Thursday, March 23, 2006

Open Source will takeover say Open Source evangelist

In this article it is reported by Apache head Greg Stein that there will be no Commercial software in the future.

Apparently, according to Stein, people will make money in the software industry by selling support, installation, configuration and maintenance.

Bollocks, I say. Does he truly believe that the literally millions of professional developers are going to work for free, and hope they can make a living out selling support?

It may be true in the future where companies may give away a base software package and charge for customisation and support, but it would more than likely be closed source. In this case why would you give away your source to a competitor, when all you are charging for is your time. They could undercut you, using your source.

The other thing that doesn't make sense to me as a developer with his model. I can see how you could make money customising an Open Source application for a client's needs. I for one wouldn't enjoy doing that. It's horrible working with other people's code, no matter how good it is.

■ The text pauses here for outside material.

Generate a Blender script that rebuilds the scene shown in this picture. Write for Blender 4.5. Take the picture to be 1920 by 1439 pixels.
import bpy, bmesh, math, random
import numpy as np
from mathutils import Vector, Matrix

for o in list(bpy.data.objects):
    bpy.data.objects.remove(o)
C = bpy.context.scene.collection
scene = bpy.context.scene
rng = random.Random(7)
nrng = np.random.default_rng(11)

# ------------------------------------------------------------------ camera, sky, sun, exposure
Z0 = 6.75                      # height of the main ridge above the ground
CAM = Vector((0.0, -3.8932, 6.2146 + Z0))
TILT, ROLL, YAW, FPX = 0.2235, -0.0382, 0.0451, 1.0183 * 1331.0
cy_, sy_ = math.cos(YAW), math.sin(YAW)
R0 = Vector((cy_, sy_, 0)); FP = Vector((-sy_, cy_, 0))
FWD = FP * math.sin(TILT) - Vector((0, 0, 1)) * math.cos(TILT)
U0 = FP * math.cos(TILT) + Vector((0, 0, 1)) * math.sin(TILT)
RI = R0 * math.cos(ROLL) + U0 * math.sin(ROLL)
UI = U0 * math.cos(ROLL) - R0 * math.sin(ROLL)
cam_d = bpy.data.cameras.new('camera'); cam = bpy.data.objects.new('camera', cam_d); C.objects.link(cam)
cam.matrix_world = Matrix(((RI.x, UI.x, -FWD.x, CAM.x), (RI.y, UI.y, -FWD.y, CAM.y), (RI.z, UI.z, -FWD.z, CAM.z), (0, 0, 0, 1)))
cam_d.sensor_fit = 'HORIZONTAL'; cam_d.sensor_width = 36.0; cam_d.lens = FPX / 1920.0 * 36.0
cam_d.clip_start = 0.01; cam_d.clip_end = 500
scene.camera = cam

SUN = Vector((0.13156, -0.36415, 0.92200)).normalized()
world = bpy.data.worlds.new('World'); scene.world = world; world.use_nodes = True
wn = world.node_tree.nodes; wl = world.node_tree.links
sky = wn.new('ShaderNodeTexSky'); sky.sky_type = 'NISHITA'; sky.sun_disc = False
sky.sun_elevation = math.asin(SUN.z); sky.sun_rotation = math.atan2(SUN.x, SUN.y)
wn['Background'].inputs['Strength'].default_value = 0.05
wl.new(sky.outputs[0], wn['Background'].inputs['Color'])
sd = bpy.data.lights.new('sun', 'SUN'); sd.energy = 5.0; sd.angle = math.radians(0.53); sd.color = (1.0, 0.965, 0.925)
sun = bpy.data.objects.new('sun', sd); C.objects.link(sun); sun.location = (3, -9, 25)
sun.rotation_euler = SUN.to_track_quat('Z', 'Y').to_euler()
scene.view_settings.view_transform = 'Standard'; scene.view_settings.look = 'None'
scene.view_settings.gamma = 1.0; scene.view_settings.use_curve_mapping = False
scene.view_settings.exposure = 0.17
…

Call me old fashioned and unenlightening, and this may come back to haunt me in the future, but I don't see a time in my professional life span where there will be no Commercial software houses.
I come from a small marketplace, which may be leading my thinking. You have to work bloody hard to get and keep clients. You do all you can to lock them into using your software. Making the source of that software freely available to all and sundry just wouldn't happen.

So, I think there will always be a place for commercial software.

However, I can see the value of using OSS and customising it for the customers needs. This would be the most likely way of making money - whether most developers would like to take someone elses code and build on it is the question.

I suspect most would not.


Greg Stein said...

I think you're looking at just a small slice of the money flow. End customers will pay for install, customization, management, and all that. Some developers will be doing just that, and for "us geeks" that is unattractive. But there are a lot of junior level programmers who do not have sophisticated training, so that kind of work will be just fine at keeping food on the table.

But the other money flow is employers paying the geeks to improve the software that gets deployed to those customers. There is a lot of infrastructure that needs to be continually built and improved upon, for later deployment. That won't go away.

What will go away is the notion that the all/most of that infrastructure will be closed source. Even if a dev shop wants to keep it closed, its competitor is going to grab an open one. They'll work with the community to enhance that code. Meaning, their productivity is higher than the shop working on their closed codebase. That competitor is going to be able to have fewer "in house" developers, and use their savings to hire more consultants to deploy software. They'll have more customers and make more money. In short: to be competitive, moving to Open Source is going to be necessary.

And this really applies to everything, not just infrastructure. In a lot of deployments, people are delivering full systems. To be competitive, you're going to deliver an OSS solution. And if part of that solution is broken or doesn't suit your customers' needs, then you send your geeks in to fix it.

Have no fear... your geeky life isn't going anywhere :-)


Anonymous said...

I think you are looking at it from the wrong angle. You are looking at it from the developers side. But the customers call the shots. If someone in your niche produces a good open source package, will customers migrate? Ultimately, it's not really up to you. All you can do is make sure your solution is very good, and hope no one produces an open source "good enough" version.

peter said...

All these open source arguments overlook one basic fundemental fact of humans - we are greedy and selfish. Making a profit will ALLWAYS take preference over any other motives.

It's very naive to beleive that OS will completely elimitate commercial software but it does have it's place - most notably when it helps developers create non OS software.